** begin SOURCE EXCERPT **

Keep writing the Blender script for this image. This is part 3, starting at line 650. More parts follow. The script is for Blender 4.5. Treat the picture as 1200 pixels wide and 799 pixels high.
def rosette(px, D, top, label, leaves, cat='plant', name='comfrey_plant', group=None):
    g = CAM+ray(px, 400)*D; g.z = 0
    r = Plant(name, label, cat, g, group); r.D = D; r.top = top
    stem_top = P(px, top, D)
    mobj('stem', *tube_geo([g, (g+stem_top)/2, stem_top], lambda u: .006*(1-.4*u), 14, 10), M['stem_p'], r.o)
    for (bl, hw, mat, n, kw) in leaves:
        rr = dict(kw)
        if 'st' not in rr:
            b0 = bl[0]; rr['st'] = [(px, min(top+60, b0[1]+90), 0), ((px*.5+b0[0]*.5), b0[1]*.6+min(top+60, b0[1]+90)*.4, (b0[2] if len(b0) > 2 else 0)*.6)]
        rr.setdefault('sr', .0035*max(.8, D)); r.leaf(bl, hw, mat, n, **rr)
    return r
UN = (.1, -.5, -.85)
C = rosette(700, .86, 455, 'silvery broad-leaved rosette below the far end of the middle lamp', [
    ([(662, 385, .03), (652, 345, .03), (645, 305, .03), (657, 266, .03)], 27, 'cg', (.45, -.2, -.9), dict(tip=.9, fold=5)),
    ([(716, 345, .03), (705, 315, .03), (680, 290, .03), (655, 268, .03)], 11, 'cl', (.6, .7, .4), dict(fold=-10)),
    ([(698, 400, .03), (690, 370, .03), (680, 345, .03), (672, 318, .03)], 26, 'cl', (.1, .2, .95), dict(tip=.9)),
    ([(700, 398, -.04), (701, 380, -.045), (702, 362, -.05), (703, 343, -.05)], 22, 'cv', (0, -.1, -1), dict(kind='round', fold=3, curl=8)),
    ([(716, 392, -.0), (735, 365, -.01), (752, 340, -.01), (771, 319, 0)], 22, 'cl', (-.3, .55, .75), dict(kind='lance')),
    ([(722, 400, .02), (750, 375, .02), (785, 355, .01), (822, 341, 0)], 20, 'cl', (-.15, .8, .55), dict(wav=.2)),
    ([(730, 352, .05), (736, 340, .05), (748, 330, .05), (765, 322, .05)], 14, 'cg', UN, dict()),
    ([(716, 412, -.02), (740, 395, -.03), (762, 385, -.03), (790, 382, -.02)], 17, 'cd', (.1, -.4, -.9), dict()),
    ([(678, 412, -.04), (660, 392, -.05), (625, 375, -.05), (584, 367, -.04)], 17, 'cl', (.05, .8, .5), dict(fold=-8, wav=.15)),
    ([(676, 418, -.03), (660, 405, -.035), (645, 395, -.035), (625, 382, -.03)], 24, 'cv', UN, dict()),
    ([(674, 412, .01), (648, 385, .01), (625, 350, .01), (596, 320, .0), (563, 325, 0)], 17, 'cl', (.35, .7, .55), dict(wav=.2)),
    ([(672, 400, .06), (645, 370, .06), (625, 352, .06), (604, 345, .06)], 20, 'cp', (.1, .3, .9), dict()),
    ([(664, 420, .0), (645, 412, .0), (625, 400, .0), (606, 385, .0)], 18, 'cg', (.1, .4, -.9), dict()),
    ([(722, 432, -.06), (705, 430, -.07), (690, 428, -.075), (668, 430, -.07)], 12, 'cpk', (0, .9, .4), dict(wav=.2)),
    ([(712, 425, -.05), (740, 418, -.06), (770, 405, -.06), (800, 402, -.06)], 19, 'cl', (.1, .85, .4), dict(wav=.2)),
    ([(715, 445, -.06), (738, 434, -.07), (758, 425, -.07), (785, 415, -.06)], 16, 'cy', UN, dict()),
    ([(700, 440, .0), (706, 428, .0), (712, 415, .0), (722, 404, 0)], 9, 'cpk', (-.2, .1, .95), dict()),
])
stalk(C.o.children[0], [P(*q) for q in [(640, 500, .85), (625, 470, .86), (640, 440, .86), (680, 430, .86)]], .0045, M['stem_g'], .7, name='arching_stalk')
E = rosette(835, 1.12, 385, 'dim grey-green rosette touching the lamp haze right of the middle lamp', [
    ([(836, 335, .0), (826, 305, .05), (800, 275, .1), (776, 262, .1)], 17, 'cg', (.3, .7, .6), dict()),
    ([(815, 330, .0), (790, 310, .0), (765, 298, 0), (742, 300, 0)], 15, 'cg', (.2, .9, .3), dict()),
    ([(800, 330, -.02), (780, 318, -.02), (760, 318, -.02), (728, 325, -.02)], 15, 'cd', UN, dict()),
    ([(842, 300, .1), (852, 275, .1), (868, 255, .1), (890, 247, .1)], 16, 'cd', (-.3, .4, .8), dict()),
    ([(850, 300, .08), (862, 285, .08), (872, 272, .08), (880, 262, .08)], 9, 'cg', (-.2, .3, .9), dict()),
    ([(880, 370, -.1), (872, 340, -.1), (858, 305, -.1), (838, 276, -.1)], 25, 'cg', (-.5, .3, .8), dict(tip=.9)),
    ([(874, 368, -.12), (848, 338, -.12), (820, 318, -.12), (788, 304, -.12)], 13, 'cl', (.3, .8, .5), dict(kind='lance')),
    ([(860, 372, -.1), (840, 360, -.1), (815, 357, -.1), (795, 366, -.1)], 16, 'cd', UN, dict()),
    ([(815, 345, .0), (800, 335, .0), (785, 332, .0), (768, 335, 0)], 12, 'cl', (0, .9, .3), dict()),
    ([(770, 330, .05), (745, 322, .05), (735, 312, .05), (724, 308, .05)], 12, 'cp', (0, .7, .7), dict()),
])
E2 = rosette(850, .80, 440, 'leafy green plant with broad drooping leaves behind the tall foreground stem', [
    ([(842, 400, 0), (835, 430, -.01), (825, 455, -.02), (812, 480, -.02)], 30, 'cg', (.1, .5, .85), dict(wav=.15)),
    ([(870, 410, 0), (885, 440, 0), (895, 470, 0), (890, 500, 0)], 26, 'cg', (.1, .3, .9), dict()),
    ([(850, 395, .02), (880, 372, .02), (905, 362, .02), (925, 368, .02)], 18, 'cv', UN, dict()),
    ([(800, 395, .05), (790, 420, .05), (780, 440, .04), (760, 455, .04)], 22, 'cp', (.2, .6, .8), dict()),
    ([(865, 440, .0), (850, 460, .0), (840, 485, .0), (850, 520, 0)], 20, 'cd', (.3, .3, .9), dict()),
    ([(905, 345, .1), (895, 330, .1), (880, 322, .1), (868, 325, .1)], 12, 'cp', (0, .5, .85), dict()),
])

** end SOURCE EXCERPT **

* _DIRECTIONS FOR THIS TASK_
Write every line of the material above again, exactly.

* _FINAL RESULT_
Keep writing the Blender script for this image. This is part 3, starting at line 650. More parts follow. The script is for Blender 4.5. Treat the picture as 1200 pixels wide and 799 pixels high.
def rosette(px, D, top, label, leaves, cat='plant', name='comfrey_plant', group=None):
    g = CAM+ray(px, 400)*D; g.z = 0
    r = Plant(name, label, cat, g, group); r.D = D; r.top = top
    stem_top = P(px, top, D)
    mobj('stem', *tube_geo([g, (g+stem_top)/2, stem_top], lambda u: .006*(1-.4*u), 14, 10), M['stem_p'], r.o)
    for (bl, hw, mat, n, kw) in leaves:
        rr = dict(kw)
        if 'st' not in rr:
            b0 = bl[0]; rr['st'] = [(px, min(top+60, b0[1]+90), 0), ((px*.5+b0[0]*.5), b0[1]*.6+min(top+60, b0[1]+90)*.4, (b0[2] if len(b0) > 2 else 0)*.6)]
        rr.setdefault('sr', .0035*max(.8, D)); r.leaf(bl, hw, mat, n, **rr)
    return r
UN = (.1, -.5, -.85)
C = rosette(700, .86, 455, 'silvery broad-leaved rosette below the far end of the middle lamp', [
    ([(662, 385, .03), (652, 345, .03), (645, 305, .03), (657, 266, .03)], 27, 'cg', (.45, -.2, -.9), dict(tip=.9, fold=5)),
    ([(716, 345, .03), (705, 315, .03), (680, 290, .03), (655, 268, .03)], 11, 'cl', (.6, .7, .4), dict(fold=-10)),
    ([(698, 400, .03), (690, 370, .03), (680, 345, .03), (672, 318, .03)], 26, 'cl', (.1, .2, .95), dict(tip=.9)),
    ([(700, 398, -.04), (701, 380, -.045), (702, 362, -.05), (703, 343, -.05)], 22, 'cv', (0, -.1, -1), dict(kind='round', fold=3, curl=8)),
    ([(716, 392, -.0), (735, 365, -.01), (752, 340, -.01), (771, 319, 0)], 22, 'cl', (-.3, .55, .75), dict(kind='lance')),
    ([(722, 400, .02), (750, 375, .02), (785, 355, .01), (822, 341, 0)], 20, 'cl', (-.15, .8, .55), dict(wav=.2)),
    ([(730, 352, .05), (736, 340, .05), (748, 330, .05), (765, 322, .05)], 14, 'cg', UN, dict()),
    ([(716, 412, -.02), (740, 395, -.03), (762, 385, -.03), (790, 382, -.02)], 17, 'cd', (.1, -.4, -.9), dict()),
    ([(678, 412, -.04), (660, 392, -.05), (625, 375, -.05), (584, 367, -.04)], 17, 'cl', (.05, .8, .5), dict(fold=-8, wav=.15)),
    ([(676, 418, -.03), (660, 405, -.035), (645, 395, -.035), (625, 382, -.03)], 24, 'cv', UN, dict()),
    ([(674, 412, .01), (648, 385, .01), (625, 350, .01), (596, 320, .0), (563, 325, 0)], 17, 'cl', (.35, .7, .55), dict(wav=.2)),
    ([(672, 400, .06), (645, 370, .06), (625, 352, .06), (604, 345, .06)], 20, 'cp', (.1, .3, .9), dict()),
    ([(664, 420, .0), (645, 412, .0), (625, 400, .0), (606, 385, .0)], 18, 'cg', (.1, .4, -.9), dict()),
    ([(722, 432, -.06), (705, 430, -.07), (690, 428, -.075), (668, 430, -.07)], 12, 'cpk', (0, .9, .4), dict(wav=.2)),
    ([(712, 425, -.05), (740, 418, -.06), (770, 405, -.06), (800, 402, -.06)], 19, 'cl', (.1, .85, .4), dict(wav=.2)),
    ([(715, 445, -.06), (738, 434, -.07), (758, 425, -.07), (785, 415, -.06)], 16, 'cy', UN, dict()),
    ([(700, 440, .0), (706, 428, .0), (712, 415, .0), (722, 404, 0)], 9, 'cpk', (-.2, .1, .95), dict()),
])
stalk(C.o.children[0], [P(*q) for q in [(640, 500, .85), (625, 470, .86), (640, 440, .86), (680, 430, .86)]], .0045, M['stem_g'], .7, name='arching_stalk')
E = rosette(835, 1.12, 385, 'dim grey-green rosette touching the lamp haze right of the middle lamp', [
    ([(836, 335, .0), (826, 305, .05), (800, 275, .1), (776, 262, .1)], 17, 'cg', (.3, .7, .6), dict()),
    ([(815, 330, .0), (790, 310, .0), (765, 298, 0), (742, 300, 0)], 15, 'cg', (.2, .9, .3), dict()),
    ([(800, 330, -.02), (780, 318, -.02), (760, 318, -.02), (728, 325, -.02)], 15, 'cd', UN, dict()),
    ([(842, 300, .1), (852, 275, .1), (868, 255, .1), (890, 247, .1)], 16, 'cd', (-.3, .4, .8), dict()),
    ([(850, 300, .08), (862, 285, .08), (872, 272, .08), (880, 262, .08)], 9, 'cg', (-.2, .3, .9), dict()),
    ([(880, 370, -.1), (872, 340, -.1), (858, 305, -.1), (838, 276, -.1)], 25, 'cg', (-.5, .3, .8), dict(tip=.9)),
    ([(874, 368, -.12), (848, 338, -.12), (820, 318, -.12), (788, 304, -.12)], 13, 'cl', (.3, .8, .5), dict(kind='lance')),
    ([(860, 372, -.1), (840, 360, -.1), (815, 357, -.1), (795, 366, -.1)], 16, 'cd', UN, dict()),
    ([(815, 345, .0), (800, 335, .0), (785, 332, .0), (768, 335, 0)], 12, 'cl', (0, .9, .3), dict()),
    ([(770, 330, .05), (745, 322, .05), (735, 312, .05), (724, 308, .05)], 12, 'cp', (0, .7, .7), dict()),
])
E2 = rosette(850, .80, 440, 'leafy green plant with broad drooping leaves behind the tall foreground stem', [
    ([(842, 400, 0), (835, 430, -.01), (825, 455, -.02), (812, 480, -.02)], 30, 'cg', (.1, .5, .85), dict(wav=.15)),
    ([(870, 410, 0), (885, 440, 0), (895, 470, 0), (890, 500, 0)], 26, 'cg', (.1, .3, .9), dict()),
    ([(850, 395, .02), (880, 372, .02), (905, 362, .02), (925, 368, .02)], 18, 'cv', UN, dict()),
    ([(800, 395, .05), (790, 420, .05), (780, 440, .04), (760, 455, .04)], 22, 'cp', (.2, .6, .8), dict()),
    ([(865, 440, .0), (850, 460, .0), (840, 485, .0), (850, 520, 0)], 20, 'cd', (.3, .3, .9), dict()),
    ([(905, 345, .1), (895, 330, .1), (880, 322, .1), (868, 325, .1)], 12, 'cp', (0, .5, .85), dict()),
])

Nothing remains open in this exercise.